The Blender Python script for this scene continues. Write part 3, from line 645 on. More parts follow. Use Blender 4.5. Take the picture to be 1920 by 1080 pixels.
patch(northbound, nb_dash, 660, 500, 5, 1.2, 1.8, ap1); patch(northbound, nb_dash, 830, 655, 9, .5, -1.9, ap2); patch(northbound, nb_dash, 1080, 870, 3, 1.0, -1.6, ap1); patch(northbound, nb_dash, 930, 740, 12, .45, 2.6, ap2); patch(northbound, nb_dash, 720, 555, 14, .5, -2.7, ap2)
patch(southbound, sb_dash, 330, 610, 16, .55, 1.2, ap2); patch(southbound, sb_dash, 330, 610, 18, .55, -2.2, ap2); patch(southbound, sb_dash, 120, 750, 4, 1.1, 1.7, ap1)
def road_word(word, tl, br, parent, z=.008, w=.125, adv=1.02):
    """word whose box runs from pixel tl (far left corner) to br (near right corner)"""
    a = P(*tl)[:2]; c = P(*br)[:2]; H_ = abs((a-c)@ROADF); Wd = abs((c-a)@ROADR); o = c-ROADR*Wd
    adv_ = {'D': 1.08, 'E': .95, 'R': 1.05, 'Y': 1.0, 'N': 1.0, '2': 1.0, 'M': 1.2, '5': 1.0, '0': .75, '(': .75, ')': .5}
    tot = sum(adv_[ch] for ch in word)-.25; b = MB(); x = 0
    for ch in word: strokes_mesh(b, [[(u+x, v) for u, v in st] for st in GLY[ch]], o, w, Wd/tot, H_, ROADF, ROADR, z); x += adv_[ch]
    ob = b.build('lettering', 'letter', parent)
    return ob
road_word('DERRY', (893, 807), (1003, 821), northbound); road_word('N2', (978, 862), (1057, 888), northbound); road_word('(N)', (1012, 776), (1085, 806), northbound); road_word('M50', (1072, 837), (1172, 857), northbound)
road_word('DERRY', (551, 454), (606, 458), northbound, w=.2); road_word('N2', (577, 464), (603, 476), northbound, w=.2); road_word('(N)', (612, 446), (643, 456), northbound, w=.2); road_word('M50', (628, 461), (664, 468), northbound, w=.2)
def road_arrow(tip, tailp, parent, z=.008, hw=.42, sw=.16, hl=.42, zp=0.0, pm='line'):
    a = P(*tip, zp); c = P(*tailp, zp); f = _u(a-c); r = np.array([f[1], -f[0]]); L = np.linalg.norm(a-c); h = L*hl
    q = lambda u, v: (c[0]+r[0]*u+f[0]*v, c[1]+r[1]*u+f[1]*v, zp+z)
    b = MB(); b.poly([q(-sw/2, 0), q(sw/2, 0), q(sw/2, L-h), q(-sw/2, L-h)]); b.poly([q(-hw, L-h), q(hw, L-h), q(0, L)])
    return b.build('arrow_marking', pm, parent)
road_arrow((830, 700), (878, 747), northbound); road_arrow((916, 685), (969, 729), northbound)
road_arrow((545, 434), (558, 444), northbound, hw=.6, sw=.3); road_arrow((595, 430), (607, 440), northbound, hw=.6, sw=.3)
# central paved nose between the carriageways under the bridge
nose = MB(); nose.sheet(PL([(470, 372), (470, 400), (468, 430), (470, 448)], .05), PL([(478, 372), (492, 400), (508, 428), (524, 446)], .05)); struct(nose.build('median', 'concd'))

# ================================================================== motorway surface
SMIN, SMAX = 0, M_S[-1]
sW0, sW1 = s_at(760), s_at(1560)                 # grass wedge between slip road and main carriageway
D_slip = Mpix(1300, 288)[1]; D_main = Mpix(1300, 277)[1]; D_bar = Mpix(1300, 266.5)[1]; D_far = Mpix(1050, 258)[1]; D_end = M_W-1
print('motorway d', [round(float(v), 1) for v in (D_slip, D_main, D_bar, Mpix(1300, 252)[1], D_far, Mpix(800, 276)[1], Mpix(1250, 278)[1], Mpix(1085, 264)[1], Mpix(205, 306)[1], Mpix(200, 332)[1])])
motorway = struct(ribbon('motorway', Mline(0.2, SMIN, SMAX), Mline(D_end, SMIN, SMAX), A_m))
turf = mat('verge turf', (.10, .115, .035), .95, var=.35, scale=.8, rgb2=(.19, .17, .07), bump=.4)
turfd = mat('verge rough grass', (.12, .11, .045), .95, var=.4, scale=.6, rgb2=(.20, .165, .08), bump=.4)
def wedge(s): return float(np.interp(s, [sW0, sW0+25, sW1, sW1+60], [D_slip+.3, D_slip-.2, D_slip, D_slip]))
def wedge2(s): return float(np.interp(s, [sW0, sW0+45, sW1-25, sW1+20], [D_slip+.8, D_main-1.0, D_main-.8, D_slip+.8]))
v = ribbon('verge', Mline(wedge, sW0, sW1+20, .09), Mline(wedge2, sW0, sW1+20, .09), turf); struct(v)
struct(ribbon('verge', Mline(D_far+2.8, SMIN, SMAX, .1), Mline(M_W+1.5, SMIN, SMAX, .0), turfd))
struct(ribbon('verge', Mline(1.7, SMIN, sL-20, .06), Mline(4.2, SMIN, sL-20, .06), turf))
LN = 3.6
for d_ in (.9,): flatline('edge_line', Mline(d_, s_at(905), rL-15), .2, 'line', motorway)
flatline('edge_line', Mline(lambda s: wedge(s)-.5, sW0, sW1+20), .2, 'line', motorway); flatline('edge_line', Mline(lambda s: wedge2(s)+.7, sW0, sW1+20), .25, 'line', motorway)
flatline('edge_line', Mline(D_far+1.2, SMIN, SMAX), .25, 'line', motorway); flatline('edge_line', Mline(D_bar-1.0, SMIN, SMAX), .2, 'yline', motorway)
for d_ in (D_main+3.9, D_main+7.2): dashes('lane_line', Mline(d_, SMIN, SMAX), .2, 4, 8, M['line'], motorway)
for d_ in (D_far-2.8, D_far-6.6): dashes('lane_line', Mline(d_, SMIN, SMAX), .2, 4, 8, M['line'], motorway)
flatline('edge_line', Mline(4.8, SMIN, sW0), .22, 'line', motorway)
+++
= PROBLEM DESCRIPTION =
Identify every line above with the string "from" in it. Copy those lines.

= RESULT OF THE TASK =
The Blender Python script for this scene continues. Write part 3, from line 645 on. More parts follow. Use Blender 4.5. Take the picture to be 1920 by 1080 pixels.
    """word whose box runs from pixel tl (far left corner) to br (near right corner)"""